Приняла хорошо. Встретила первым снегом, первым заморозком, накрыла своим широким небом, укутала Садовым кольцом, закрутила-завертела в линиях метро и вывела на Чистые пруды. А как дойти до «Табакерки», стало понятно сразу при выходе из метро. Большие стрелки-указатели — не заметит только слепой — бережно проводили до театра. И подтолкнули к афише, на которой я открыл для себя новых драматургов.

Афиша гласила: «Август СТРИНДБЕР. „Отец“». Новое имя. Репертуар, висевший перед театром, явил еще и Теннеси УИЛЬЯМА. «Что-то будет…» — пронеслось в голове. И ноги перешагнули порог уютной «Табакерки».

МУЖИКИ!

«Отца» сейчас ставят часто. Сейчас вообще много ставят Стриндберга. Почему?

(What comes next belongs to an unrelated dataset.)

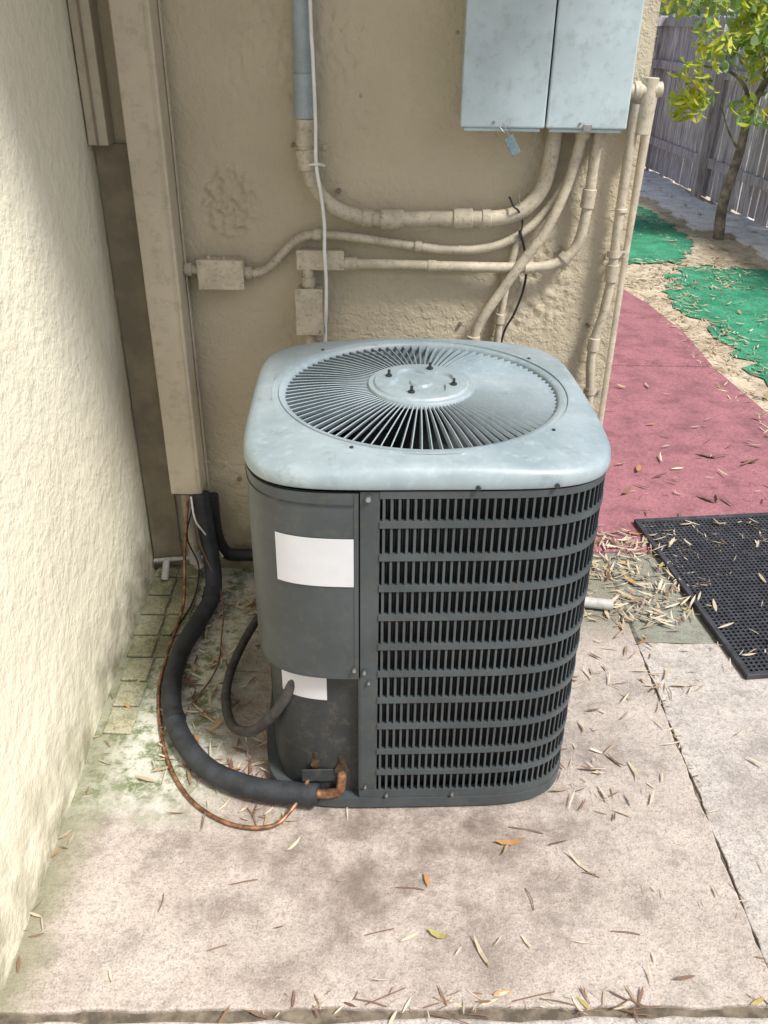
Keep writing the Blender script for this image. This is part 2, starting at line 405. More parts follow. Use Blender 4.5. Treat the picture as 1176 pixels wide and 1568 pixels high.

Для всякой пьесы есть свое время. Женщина у Стриндберга сильнее мужчины. И «Отец» — самая показательная в этом смысле пьеса. Военный, Ротмистр Адольф, сильный мужчина, проигрывает войну в своем собственном доме своей собственной жене.

При чем же тут время? Все просто: мужчина уходит из театра. Мужчина сейчас кто угодно: неврастеник, идеолог, идеалист, мужлан, наконец голубой, но не герой. Все чаще после спектакля (и не только) хочется закричать: «Мужики! Вы где? Куда же вы, ребята!». Герои уходят, их уже считанные единицы. Вместо понятия «герой» появилось резиновое понятие «секс-символ», которое можно натянуть на кого угодно и как угодно.

Театр отражает время. Наступило время сильных женщин.

Лаура из «Отца» действительно сильная. Женоненавистник Стриндберг несколько гиперболизировал этот персонаж. И получил женщину-монстра, недалекую, но на редкость проницательную. Образ нереальный (хочется верить). Здесь смешано все: и самодурство, и глупость, и любовь к дочери, и желание продолжить себя в ней, и женская неудовлетворенность.

Все мужчины в «Отце» на поверку оказываются слабаками и подкаблучниками. Все женщины — стервами. Пожалуй, самым сильным мужчиной становится эпизодический персонаж — солдат Нойд, пытающийся сопротивляться насильственной женитьбе. Да и он в финале пьесы покоряется Лауре и набрасывает на полубезумного Ротмистра смирительную рубашку.

Петербуржцу трудно смотреть московский спектакль, когда постановка той же пьесы есть в Петербурге (см. «Петербургский театральный журнал», № 17№ 17). Сравнения здесь неизбежны. И сравнить «Отца» московского с «Отцом» петербургским захотелось сразу же. Похожего много, начиная с костюмов и заканчивая пластикой. Но в основе спектаклей лежат изначально разные идеи. Поэтому сравнивать не будем.

Сценография Александра Боровского достаточно условна: качели-скамейки, подвешенные на цепях, закрытые синим полиэтиленом. Одним словом — ни о чем не говорящая сценография.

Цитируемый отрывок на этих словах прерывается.